Image by Robert Karkowski from Pixabay

My short story, “Lux,” is live today at Doubleback Review, Issue 4.1. It’s almost a prose poem, so set your expectations accordingly. I hope you enjoy!

Doubleback is such a great idea for a publication: they only publish work that has previously been published in a now-defunct outlet. I’m grateful for them giving this short piece a place to be read!

This short was the first fiction I ever published — and I honestly didn’t even know that it actually happened. This was back in the late 1990s, before electronic submissions, before I even had my own email account. I submitted it as a paper copy and signed a paper contract for a small magazine called Dream Fantasy International, and then I changed addresses. A lot. And somewhere in there, any further communication from the magazine was never forwarded — or never sent in the first place. It was a small mag that went defunct shortly afterwards and never had a web presence, so I figured my story died quietly in their backlog. I only learned that it had successfully been published about a decade later when I came across a listing for it — for this story — in an online database of spec fic publications.

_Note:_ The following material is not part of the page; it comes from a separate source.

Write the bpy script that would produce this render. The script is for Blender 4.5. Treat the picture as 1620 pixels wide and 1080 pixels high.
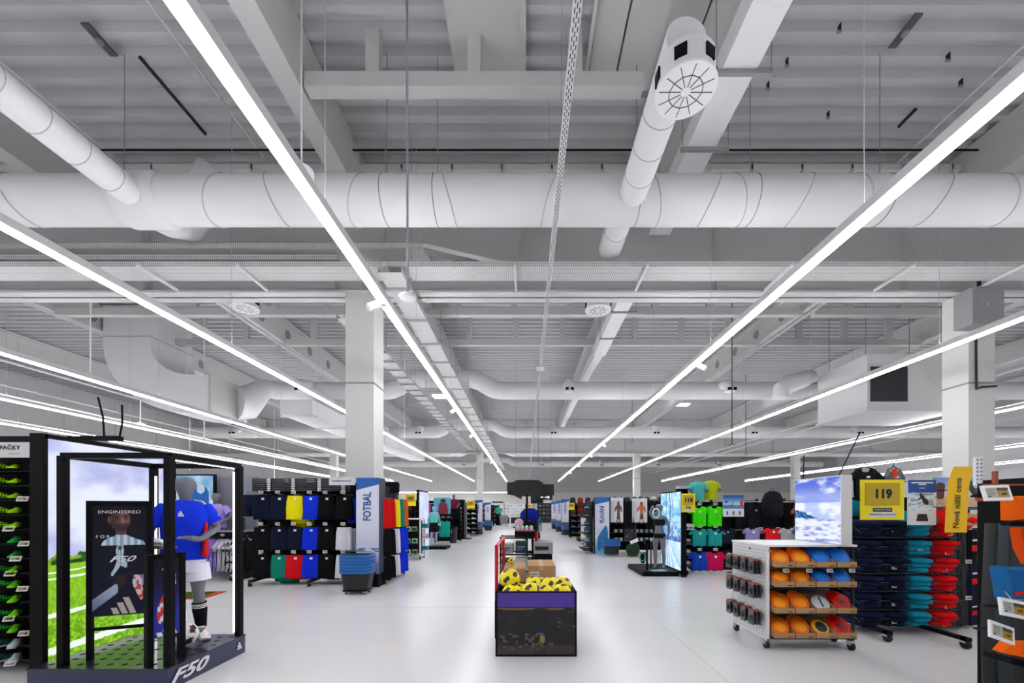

When I was (briefly) learning about astronomy, I remember being fascinated by the idea of retrograde motion, how from the Earthbound perspective the planets seem to stop, reverse course, then restart their positional movement in relation to the constellations. How, depending on where you are standing, orbits can sometimes look like stagnation. The night sky is an important part of this story, so it’s only appropriate that the story has taken its own retrograde journey to publication. Started off, went into stagnation, and now presses forward again to be read.